The festival will continue with a programme of ‘Cinema and Food’ at the Italian Cultural Institute.

What Radiohead can teach the book industry

If you own a TV, radio, computer or phone, there is a high chance you will have come across The King of Limbs, the new album by those unlikely digital marketing experts, Radiohead. You may even have listened to it. I had a quick listen—it’s not bad, though I prefer In Rainbows.

Giving the print press four days’ notice, to minimise piracy, they started selling the £6 digital version on Saturday. Their legions of die-hard fans, however, will no doubt want the £30 package, which will include two vinyl, a CD and, according to Radiohead’s website, ’625 tiny pieces of artwork.’ This two-tier approach follows their previous effort with In Rainbows, where they let people pay whatever they thought was fair for the digital files, whilst also releasing a £40 premium edition. The band generated considerable press attention with this scheme, but also a market research model that record labels and marketing companies would have killed for.

Meanwhile, digital pricing in the book industry is as random as it was for music ten years ago. The former has never enjoyed the margins of the film or music industries: people are worrying on the one hand about making good sales, and on the other about driving down the perceived value of books.
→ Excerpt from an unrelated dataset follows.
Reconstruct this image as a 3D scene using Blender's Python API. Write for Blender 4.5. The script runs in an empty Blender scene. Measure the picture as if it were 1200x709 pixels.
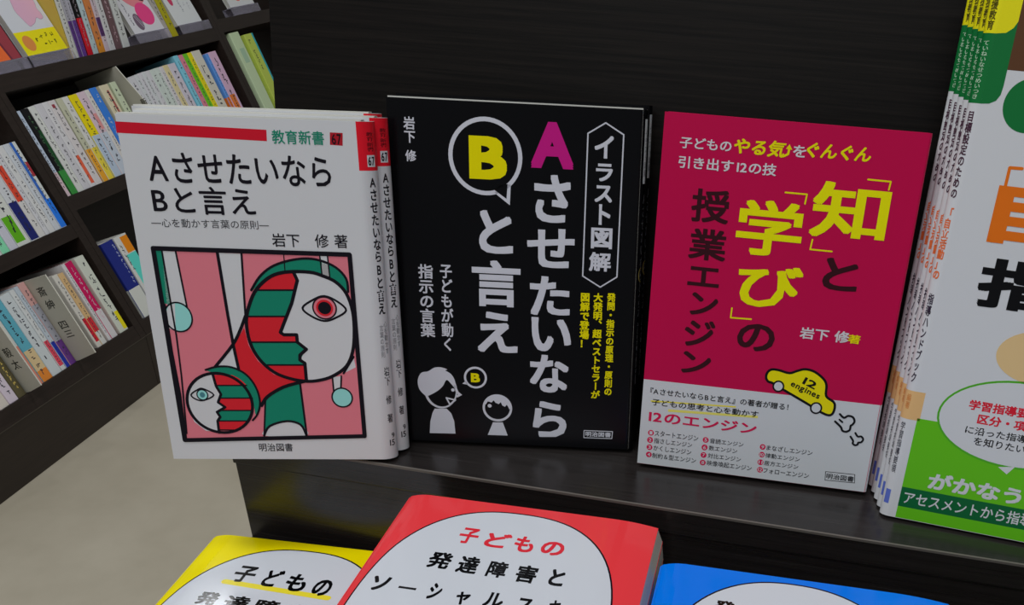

Agency pricing, where publishers rather than retailers dictate prices, has led to accusations that some are trying to resurrect the standardised pricing of books, and has even roused the interest of the Office of Fair Trading. Now, with people wielding Kindles on the tube, we’re starting to see a massive uptake of digital reading. A consensus is beginning to form that books are to have their equivalent of the ‘iPod revolution.’

The difference, of course, is that the book industry can thank music and films for having made all the mistakes first. The success of iTunes and subscription services like emusic.com has proven that people are willing to pay for content. Moreover, there has been a fundamental reassessment of the relationship between digital and physical formats. If something as complicated and inconvenient as Blockbuster could be made to work, convincing people to download a film simply and cheaply at home was never a hard sell. In physical formats, the box set has overtaken the stand-alone DVD as the accepted package.

However, Radiohead still stand out as the group who are redefining the divide. They have become an exception, operating without the backing of a big label, and publishing too will have its exceptions in the digital age. The Fleming estate recently announced it was to release its own James Bond ebooks, for instance. But people have taken well to Radiohead’s last two online initiatives not just because of their fan-base, but because they presented a strong consumer proposition: you can get the easy, cheap version or the presentable, high-quality premium edition.

Ultimately, there are two ways that people want to interact with books, film and music. Either they want quick, one-time-only access, or they want to own it and return to it again and again. Half the pleasure of buying a nice hardback is just seeing it sitting there, edifying my bookshelf. This distinction isn’t new, either. The paperback format became popular when Allen Lane started producing cheap, mass-market editions in the 1930s. Hardbacks, meanwhile, continued to exist. Before paperbacks there were pamphlets, catering for the same market, who wanted to digest the latest ideas and stay current.

The production value of the hardback has already started to go up, as publishers realise that the physical book can be a desirable luxury object. Fourth Estate released some beautiful limited edition hardbacks for its 25th anniversary, and Penguin’s Designer Classics series sold out almost immediately. Ebooks aren’t going to jeopardise this market; they will become the new airport paperback. You never really own an airport paperback, so much as use it, and nobody will ever own an ebook, because they’re only ever licensed to a user. If any format is going to lose out it’s the trade paperback, and it’ll be no great loss. But rather than do what the music industry did and wait for an omen, why not do what Radiohead did and ask: do you just want to consume it, or do you want to really own it?